Can you copy the lines from the one that contains "cover('undergrowth', 'dark green" through the end of the material below, exactly and with nothing else?
————————
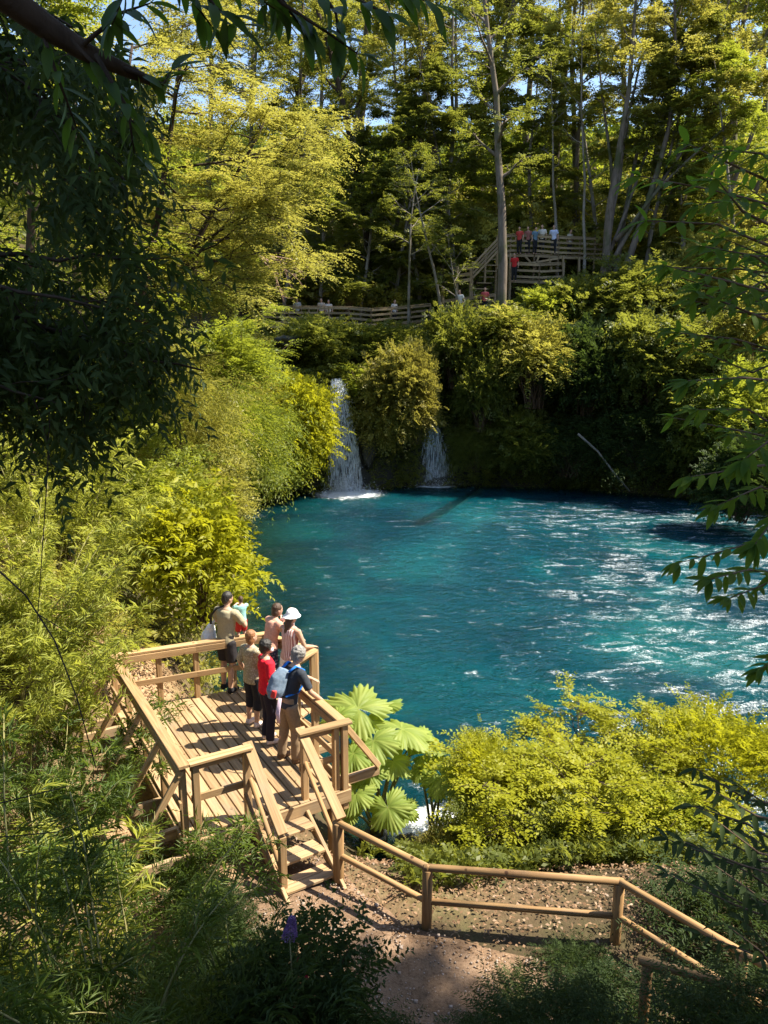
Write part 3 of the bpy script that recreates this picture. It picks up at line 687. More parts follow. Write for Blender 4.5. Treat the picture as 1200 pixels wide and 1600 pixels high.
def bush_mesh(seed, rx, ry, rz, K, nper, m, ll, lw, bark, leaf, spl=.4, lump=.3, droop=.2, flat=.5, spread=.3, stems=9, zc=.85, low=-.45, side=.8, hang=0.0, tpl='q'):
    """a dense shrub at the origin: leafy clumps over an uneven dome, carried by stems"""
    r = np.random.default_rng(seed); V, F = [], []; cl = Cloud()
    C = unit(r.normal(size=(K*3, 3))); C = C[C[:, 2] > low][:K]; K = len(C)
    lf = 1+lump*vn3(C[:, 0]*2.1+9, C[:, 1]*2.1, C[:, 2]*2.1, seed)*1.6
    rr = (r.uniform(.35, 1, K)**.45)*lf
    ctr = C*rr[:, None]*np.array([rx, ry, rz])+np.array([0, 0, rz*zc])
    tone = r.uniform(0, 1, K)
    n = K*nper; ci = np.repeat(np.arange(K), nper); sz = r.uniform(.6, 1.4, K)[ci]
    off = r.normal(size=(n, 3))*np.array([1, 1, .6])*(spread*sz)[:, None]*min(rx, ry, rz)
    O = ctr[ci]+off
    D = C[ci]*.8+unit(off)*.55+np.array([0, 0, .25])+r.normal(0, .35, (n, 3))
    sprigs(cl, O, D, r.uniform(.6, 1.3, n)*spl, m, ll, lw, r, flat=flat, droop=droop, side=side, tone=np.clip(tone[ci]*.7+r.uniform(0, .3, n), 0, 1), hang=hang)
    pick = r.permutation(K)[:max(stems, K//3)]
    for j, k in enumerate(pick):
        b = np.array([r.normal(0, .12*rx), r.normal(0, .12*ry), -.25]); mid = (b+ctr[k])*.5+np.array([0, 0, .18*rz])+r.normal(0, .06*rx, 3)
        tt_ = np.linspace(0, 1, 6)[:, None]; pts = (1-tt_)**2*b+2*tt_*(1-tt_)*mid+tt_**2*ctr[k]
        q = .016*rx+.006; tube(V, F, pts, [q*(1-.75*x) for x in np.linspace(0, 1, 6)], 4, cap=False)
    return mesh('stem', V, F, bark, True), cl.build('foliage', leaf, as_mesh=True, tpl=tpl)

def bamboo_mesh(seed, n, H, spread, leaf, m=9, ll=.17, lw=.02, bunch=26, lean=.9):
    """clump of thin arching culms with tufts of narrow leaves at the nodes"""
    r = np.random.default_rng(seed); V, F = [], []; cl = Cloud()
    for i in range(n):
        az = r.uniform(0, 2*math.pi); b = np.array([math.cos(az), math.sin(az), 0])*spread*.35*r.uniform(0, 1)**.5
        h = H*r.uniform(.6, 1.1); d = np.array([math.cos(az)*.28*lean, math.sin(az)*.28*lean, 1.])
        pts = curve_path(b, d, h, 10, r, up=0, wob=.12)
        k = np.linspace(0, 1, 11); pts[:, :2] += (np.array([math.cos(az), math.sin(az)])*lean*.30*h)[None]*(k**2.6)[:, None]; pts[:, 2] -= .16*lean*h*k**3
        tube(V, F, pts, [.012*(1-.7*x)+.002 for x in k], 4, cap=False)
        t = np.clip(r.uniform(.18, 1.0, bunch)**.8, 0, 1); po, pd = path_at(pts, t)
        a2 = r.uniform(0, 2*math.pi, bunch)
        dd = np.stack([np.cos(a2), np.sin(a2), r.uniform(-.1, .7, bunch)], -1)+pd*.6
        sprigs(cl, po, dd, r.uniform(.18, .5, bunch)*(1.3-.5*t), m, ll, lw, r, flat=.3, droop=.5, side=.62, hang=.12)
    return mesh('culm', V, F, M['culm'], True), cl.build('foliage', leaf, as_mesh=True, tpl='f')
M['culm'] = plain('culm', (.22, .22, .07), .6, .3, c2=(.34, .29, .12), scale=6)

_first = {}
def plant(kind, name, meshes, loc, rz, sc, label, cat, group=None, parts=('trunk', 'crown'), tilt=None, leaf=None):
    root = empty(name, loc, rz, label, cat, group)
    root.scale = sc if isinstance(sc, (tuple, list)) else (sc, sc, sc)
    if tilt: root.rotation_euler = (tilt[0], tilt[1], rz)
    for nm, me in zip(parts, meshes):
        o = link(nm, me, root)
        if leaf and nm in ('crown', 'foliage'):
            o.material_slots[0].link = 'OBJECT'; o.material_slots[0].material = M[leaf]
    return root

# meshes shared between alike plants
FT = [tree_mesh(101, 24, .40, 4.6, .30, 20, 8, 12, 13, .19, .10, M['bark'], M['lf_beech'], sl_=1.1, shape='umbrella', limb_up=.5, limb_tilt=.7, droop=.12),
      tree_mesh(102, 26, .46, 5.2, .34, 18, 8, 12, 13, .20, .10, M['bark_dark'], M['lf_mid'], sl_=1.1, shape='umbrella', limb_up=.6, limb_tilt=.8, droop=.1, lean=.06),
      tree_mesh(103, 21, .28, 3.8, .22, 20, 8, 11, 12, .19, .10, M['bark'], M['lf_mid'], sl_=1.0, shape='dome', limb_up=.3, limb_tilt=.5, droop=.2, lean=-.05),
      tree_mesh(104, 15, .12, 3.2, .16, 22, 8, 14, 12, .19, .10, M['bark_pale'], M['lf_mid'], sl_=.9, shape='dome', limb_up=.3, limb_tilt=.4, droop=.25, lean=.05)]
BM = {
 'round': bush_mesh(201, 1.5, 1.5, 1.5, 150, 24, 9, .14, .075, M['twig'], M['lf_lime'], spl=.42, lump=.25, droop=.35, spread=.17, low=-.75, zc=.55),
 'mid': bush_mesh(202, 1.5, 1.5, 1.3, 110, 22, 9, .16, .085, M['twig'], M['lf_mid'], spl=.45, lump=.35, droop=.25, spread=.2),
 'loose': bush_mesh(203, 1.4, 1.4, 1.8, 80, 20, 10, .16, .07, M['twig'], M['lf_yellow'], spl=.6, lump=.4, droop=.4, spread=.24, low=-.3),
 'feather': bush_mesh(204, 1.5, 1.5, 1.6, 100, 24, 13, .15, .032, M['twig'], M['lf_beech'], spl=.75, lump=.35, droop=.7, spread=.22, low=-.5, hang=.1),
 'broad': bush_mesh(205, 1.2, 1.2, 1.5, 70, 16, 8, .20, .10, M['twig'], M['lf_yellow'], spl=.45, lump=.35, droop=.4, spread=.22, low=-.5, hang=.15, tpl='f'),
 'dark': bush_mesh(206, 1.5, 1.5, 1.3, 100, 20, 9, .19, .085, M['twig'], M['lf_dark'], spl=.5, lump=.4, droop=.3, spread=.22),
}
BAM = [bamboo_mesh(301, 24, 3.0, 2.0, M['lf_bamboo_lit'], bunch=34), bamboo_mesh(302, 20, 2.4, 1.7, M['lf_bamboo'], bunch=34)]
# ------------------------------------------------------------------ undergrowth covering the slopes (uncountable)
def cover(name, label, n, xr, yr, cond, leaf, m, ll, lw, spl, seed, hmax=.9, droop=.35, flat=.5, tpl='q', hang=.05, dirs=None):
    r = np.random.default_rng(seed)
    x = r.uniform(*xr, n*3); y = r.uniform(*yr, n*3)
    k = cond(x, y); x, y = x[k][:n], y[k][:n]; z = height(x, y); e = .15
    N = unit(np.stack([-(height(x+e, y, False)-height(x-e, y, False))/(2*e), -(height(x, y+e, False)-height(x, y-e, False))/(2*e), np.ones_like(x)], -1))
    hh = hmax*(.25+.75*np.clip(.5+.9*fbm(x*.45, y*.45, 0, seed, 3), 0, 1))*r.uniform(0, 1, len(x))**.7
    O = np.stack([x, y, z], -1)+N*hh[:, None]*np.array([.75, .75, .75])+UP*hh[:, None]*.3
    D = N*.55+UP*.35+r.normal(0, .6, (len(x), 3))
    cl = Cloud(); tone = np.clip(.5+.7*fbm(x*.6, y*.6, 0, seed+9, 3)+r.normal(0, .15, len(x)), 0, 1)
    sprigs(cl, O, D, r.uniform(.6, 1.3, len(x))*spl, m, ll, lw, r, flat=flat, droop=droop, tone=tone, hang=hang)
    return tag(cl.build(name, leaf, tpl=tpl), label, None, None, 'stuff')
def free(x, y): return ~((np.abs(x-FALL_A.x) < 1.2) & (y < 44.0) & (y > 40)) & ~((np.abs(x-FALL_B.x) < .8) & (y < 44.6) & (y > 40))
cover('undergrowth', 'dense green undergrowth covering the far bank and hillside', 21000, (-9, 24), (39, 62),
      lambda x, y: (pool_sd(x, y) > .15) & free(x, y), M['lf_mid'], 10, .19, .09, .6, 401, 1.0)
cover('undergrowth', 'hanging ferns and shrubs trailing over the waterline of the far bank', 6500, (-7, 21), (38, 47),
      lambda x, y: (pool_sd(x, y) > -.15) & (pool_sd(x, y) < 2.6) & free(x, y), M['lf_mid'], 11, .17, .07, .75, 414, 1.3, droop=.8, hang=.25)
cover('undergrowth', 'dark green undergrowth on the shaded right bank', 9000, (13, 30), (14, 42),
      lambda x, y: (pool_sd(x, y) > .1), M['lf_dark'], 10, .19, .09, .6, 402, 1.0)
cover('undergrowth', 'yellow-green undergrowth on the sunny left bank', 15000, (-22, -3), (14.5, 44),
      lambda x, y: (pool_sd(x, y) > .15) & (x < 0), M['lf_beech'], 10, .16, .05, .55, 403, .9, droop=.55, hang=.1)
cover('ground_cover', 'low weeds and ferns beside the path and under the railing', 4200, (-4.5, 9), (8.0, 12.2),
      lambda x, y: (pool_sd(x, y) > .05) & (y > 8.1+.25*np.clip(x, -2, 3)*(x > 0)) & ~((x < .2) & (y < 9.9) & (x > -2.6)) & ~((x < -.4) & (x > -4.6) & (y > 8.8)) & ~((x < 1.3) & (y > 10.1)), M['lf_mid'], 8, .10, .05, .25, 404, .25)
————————
• Exercise solution
cover('undergrowth', 'dark green undergrowth on the shaded right bank', 9000, (13, 30), (14, 42),
      lambda x, y: (pool_sd(x, y) > .1), M['lf_dark'], 10, .19, .09, .6, 402, 1.0)
cover('undergrowth', 'yellow-green undergrowth on the sunny left bank', 15000, (-22, -3), (14.5, 44),
      lambda x, y: (pool_sd(x, y) > .15) & (x < 0), M['lf_beech'], 10, .16, .05, .55, 403, .9, droop=.55, hang=.1)
cover('ground_cover', 'low weeds and ferns beside the path and under the railing', 4200, (-4.5, 9), (8.0, 12.2),
      lambda x, y: (pool_sd(x, y) > .05) & (y > 8.1+.25*np.clip(x, -2, 3)*(x > 0)) & ~((x < .2) & (y < 9.9) & (x > -2.6)) & ~((x < -.4) & (x > -4.6) & (y > 8.8)) & ~((x < 1.3) & (y > 10.1)), M['lf_mid'], 8, .10, .05, .25, 404, .25)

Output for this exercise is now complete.